Писать стихи Владимир Высоцкий мог в любых условиях. Ночью, вечером, приходя со спектакля. Он включал телевизор, чтобы улавливать ритм времени. Единственно, где ему не писалось, так это за рубежом. Может быть, именно потому он никогда не мыслил об эммиграции, а пытался добиться признания на Родине.
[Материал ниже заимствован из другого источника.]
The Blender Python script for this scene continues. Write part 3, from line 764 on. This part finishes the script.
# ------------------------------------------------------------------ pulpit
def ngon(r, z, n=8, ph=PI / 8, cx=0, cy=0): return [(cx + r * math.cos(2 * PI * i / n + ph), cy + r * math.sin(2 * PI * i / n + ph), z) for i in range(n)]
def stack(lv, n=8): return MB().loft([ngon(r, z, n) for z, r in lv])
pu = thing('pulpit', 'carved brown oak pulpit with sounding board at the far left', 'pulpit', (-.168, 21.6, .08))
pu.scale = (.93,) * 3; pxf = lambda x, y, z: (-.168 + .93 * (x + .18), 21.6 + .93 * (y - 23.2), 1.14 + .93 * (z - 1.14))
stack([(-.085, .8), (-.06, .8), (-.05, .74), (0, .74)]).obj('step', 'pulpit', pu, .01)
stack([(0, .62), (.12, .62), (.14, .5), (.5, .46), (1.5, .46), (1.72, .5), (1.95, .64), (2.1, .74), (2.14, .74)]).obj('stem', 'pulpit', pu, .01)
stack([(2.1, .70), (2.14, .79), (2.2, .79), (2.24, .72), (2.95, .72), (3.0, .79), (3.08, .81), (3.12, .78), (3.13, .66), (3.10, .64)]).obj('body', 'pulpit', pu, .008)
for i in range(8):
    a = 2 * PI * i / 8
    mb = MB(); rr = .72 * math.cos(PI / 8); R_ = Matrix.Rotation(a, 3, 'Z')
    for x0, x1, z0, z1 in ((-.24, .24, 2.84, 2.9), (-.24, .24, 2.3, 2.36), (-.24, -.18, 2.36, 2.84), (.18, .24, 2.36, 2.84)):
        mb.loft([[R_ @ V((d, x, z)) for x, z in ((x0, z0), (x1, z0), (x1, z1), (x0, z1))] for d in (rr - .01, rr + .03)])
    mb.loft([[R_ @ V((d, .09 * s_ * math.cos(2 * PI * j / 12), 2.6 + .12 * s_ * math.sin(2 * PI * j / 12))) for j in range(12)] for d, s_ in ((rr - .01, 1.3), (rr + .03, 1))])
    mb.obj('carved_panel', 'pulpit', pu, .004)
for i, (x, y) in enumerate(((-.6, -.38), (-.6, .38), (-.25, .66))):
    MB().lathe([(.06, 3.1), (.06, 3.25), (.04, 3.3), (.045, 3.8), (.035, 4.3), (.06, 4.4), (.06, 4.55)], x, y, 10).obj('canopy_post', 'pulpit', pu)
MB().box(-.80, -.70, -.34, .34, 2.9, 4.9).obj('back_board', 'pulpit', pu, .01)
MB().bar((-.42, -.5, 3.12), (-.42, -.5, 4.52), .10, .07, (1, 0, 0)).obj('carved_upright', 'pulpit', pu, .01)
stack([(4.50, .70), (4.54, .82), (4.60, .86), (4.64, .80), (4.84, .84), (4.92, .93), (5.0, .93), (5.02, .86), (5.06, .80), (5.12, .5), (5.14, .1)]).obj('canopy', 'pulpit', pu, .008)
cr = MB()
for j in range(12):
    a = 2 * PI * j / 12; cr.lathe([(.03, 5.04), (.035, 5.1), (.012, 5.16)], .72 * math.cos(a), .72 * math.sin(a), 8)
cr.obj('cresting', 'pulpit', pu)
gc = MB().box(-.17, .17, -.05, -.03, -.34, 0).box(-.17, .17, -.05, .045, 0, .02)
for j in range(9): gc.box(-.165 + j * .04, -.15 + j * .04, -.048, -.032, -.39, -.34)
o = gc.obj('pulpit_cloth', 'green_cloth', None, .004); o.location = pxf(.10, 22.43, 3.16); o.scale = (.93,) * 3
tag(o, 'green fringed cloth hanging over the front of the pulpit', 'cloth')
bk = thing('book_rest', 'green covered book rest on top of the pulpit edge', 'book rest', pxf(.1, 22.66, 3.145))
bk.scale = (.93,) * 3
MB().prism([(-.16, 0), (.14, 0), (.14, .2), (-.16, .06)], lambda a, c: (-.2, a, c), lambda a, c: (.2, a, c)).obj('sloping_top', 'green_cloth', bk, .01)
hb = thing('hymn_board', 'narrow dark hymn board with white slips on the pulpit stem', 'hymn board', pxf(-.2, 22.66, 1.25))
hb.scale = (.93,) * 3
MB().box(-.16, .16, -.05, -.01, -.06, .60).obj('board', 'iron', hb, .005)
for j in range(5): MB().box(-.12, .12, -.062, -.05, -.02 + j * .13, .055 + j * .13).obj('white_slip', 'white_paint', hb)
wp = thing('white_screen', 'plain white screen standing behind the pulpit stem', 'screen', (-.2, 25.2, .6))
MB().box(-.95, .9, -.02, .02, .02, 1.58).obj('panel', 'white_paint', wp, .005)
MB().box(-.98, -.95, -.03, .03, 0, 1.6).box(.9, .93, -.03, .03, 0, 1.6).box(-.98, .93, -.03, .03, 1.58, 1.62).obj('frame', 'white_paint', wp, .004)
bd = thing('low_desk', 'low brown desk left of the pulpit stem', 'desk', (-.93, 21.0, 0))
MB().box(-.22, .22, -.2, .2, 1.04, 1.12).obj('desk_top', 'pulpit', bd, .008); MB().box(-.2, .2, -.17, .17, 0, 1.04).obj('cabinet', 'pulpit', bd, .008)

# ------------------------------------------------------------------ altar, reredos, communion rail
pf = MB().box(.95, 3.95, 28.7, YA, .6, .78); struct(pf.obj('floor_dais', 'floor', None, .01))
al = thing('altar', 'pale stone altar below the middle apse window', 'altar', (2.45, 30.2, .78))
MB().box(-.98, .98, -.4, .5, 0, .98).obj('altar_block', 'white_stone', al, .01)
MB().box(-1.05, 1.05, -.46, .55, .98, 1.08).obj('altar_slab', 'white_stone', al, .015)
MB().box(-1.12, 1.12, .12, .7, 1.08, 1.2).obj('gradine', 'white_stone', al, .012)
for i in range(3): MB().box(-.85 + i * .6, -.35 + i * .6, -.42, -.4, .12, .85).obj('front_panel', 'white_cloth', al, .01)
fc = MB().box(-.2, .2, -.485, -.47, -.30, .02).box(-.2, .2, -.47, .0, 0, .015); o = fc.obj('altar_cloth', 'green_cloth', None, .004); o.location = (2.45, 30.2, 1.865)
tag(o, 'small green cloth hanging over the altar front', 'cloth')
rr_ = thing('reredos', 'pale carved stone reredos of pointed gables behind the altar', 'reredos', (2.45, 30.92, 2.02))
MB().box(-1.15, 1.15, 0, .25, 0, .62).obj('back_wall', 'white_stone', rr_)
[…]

Высоцкий предлагал свои стихи в журналы: «Нева», «Новый мир», «Знамя» — у него их не взяли, хотя если полистать издания тех лет, наряду с прекрасными произведениями, было много поэтического мусора про партию, колхозы, стройки, пятилетки. Его песенным и поэтическим творчеством больше интересовались телерадиоканалы в других странах, чем официально в СССР. А надо понимать, что в советское время неофициальной прессы, издательств просто не было. И именно сам факт того, что вопреки неодобрению чье-то поэтическое творчество стихийно распространяется, любимо народом, был вопиющим нарушением государственной системы. Даже тогда, когда В. Высоцкий попадал на выступления поэтов и писателей, официальная власть не признавала его творчество поэзией. Так, при записи выступления советских поэтов в Париже, где Владимир Высоцкий, приехавший во Францию на гастроли с театром на Таганке, заключал вечер песней «Чуть помедленнее, кони…», был вырезан именно кусок с его участием, что очень больно ранило поэта.